First, we need to precompute measures. Select menu item Study → Precompute channel measures, click the ERP checkbox, and press Ok (interface not shown). Then select menu item Study → Plot channel measures. The following interface pops up. Select electrode Oz.

Press the Params button and select the central checkbox to plot the first independent variable on the same panel as shown below. Press Ok to come back to the STUDY plotting GUI.

Press the Plot ERPs pushbutton to plot the ERP for the first channel in the list. The following plot showing the grand-average ERP for each condition will pop up. Then in the upper part of the STUDY plotting GUI, switch to the other design and again press the Plot ERPs button. The two plots are shown below side by side.

The conditions are assigned different colors, but the ERPs are identical in both conditions. This illustrates that the two designs are equivalent.

Two-way STUDY design

Each letter is preceded by other letters. Thus, when each letter is presented, there is a memory load from 0 (no other letter to remember yet) to 7. For memory load 7, there is no condition memorize (the load for the memorize letters goes from 0 to 6, which correspond to the number of letters already memorized). Note that the number of letters for condition 6 is low (a total of 31 for the ignore condition), which is why we will only select memory load from 0 to 5 below.

Again select the second STUDY menu item Study → Select/Edit study design(s). Create a third design called 2-way design, letter type x load.

For this design, use two independent variables, one is the type of letter and we select ignore and memorize (since load is irrelevant for probe letters). We also select the memory load from 0 to 5 and change the type of variable to categorical instead of continuous (it would also be possible to select continuous, but this would require using the LIMO plugin to compute statistics and plot results).

Since we have precomputed measure in the previous section, there is no need to do that again - before EEGLAB 2019, one had to recompute measures for each design, but this is no longer necessary. Select menu item Study → Plot channel measures. Select electrode Oz and press the Plot ERPs button. The following plot pops up.

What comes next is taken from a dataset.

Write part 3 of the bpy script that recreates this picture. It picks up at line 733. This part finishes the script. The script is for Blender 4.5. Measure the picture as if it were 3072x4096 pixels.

Here we have one panel per memory load. To interpret this plot, we would need to select a shorter frequency range, overlay loads for both the memorize and ignore conditions, and compute statistics. See the group analysis statistic tutorial for further details.

This simple example shows that the range of possibilities for STUDY designs is large. More details about STUDY.design structure is available in the STUDY structure part of the tutorial.